— Start —

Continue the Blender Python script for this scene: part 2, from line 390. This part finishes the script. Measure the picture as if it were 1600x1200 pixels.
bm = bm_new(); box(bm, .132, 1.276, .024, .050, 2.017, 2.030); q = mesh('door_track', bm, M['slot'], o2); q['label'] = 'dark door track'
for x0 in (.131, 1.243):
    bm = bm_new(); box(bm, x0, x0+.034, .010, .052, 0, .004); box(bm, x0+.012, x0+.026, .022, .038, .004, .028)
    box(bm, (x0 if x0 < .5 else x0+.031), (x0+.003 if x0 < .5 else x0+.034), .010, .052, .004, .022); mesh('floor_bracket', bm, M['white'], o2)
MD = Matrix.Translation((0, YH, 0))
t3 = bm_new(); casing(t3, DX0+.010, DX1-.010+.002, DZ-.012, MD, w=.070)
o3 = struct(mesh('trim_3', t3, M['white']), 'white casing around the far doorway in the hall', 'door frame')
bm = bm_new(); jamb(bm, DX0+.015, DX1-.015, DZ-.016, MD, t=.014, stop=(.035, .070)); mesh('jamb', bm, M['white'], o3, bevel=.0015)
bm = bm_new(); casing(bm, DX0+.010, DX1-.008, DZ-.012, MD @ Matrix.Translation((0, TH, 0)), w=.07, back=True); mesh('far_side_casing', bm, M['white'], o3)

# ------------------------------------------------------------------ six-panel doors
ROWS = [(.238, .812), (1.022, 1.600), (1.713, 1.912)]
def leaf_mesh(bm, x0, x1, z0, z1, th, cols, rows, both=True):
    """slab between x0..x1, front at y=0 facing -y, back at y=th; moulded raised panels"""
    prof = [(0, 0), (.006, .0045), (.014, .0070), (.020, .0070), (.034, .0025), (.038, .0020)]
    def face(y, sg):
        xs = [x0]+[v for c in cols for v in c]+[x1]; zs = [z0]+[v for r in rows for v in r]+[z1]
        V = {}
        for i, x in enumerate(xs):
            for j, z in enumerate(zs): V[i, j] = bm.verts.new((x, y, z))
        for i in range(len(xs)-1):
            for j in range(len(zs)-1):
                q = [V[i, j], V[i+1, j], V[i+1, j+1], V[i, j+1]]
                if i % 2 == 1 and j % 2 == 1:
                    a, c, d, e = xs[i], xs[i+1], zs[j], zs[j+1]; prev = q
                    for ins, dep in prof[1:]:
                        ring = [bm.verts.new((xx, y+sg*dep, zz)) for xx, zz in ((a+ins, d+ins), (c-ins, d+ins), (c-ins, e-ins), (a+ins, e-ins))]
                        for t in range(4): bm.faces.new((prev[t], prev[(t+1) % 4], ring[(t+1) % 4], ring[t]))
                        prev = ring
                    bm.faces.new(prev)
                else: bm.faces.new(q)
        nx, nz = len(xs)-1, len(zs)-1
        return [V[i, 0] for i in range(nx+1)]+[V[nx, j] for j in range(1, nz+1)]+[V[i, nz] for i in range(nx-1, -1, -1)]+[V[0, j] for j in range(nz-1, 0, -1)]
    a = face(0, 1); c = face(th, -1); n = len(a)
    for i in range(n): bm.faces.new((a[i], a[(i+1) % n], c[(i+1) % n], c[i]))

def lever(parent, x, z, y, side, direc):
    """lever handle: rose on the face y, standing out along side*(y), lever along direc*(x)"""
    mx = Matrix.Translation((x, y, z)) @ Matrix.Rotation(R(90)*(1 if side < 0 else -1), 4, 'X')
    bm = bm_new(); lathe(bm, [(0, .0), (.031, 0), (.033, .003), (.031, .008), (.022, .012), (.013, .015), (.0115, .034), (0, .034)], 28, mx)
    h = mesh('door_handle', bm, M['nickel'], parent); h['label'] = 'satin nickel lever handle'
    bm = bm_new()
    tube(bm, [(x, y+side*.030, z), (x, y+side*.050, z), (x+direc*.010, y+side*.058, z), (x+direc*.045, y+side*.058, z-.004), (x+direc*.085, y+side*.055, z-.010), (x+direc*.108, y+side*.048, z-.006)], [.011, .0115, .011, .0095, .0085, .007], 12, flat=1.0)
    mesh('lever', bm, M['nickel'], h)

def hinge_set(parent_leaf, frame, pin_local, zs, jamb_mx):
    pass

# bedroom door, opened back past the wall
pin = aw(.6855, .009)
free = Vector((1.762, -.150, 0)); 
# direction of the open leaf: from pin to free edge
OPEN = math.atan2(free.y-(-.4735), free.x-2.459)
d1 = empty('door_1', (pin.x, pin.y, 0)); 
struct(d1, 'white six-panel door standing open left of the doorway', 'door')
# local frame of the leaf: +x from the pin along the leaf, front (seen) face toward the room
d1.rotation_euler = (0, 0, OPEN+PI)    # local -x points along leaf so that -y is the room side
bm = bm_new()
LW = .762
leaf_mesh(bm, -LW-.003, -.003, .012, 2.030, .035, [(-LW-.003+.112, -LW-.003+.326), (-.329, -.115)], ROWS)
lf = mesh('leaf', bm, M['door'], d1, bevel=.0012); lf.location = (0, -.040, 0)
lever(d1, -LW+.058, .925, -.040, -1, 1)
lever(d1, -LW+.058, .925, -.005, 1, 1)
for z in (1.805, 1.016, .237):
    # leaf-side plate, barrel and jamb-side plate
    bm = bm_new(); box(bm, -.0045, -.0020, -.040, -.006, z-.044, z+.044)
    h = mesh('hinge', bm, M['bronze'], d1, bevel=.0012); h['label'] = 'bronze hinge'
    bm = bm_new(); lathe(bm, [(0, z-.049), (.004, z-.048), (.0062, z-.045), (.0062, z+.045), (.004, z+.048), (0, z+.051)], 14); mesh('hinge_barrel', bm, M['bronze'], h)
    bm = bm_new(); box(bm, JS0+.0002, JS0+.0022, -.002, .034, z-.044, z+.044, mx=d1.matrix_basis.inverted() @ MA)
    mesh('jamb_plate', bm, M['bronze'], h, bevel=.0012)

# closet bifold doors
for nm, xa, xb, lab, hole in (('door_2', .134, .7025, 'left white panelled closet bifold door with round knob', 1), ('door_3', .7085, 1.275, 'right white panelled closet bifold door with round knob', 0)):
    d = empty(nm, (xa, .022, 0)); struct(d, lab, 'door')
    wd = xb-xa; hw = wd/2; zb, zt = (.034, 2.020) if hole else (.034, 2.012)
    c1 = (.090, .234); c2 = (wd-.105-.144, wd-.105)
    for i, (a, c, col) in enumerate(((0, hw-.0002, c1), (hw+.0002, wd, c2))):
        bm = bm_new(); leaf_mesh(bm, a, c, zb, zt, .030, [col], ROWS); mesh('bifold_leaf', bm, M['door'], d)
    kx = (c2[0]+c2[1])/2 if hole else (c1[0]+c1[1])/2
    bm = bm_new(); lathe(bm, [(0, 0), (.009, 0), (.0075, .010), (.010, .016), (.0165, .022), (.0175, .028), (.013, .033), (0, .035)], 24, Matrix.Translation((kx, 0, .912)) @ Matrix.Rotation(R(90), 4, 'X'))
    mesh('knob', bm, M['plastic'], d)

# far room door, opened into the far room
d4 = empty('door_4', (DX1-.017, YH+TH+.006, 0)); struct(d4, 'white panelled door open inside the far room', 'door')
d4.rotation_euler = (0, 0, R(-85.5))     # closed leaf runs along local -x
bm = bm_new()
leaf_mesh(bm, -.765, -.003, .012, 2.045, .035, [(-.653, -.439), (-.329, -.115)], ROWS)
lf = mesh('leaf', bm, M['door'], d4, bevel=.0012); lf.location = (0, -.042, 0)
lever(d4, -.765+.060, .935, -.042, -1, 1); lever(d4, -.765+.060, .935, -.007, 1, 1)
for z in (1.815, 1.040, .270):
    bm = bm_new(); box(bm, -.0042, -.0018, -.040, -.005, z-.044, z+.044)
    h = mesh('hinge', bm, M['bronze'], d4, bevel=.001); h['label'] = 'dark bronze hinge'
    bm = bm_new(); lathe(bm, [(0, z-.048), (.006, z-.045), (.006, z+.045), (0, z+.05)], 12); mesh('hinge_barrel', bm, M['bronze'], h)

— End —

• What is being asked: All lines from the beginning of the material above through the one with "bm = bm_new(); casing(bm, DX0+.010, DX1-.008, DZ-.012, MD" need to be returned exactly; please return those and only those.

• Answer to the problem:
Continue the Blender Python script for this scene: part 2, from line 390. This part finishes the script. Measure the picture as if it were 1600x1200 pixels.
bm = bm_new(); box(bm, .132, 1.276, .024, .050, 2.017, 2.030); q = mesh('door_track', bm, M['slot'], o2); q['label'] = 'dark door track'
for x0 in (.131, 1.243):
    bm = bm_new(); box(bm, x0, x0+.034, .010, .052, 0, .004); box(bm, x0+.012, x0+.026, .022, .038, .004, .028)
    box(bm, (x0 if x0 < .5 else x0+.031), (x0+.003 if x0 < .5 else x0+.034), .010, .052, .004, .022); mesh('floor_bracket', bm, M['white'], o2)
MD = Matrix.Translation((0, YH, 0))
t3 = bm_new(); casing(t3, DX0+.010, DX1-.010+.002, DZ-.012, MD, w=.070)
o3 = struct(mesh('trim_3', t3, M['white']), 'white casing around the far doorway in the hall', 'door frame')
bm = bm_new(); jamb(bm, DX0+.015, DX1-.015, DZ-.016, MD, t=.014, stop=(.035, .070)); mesh('jamb', bm, M['white'], o3, bevel=.0015)
bm = bm_new(); casing(bm, DX0+.010, DX1-.008, DZ-.012, MD @ Matrix.Translation((0, TH, 0)), w=.07, back=True); mesh('far_side_casing', bm, M['white'], o3)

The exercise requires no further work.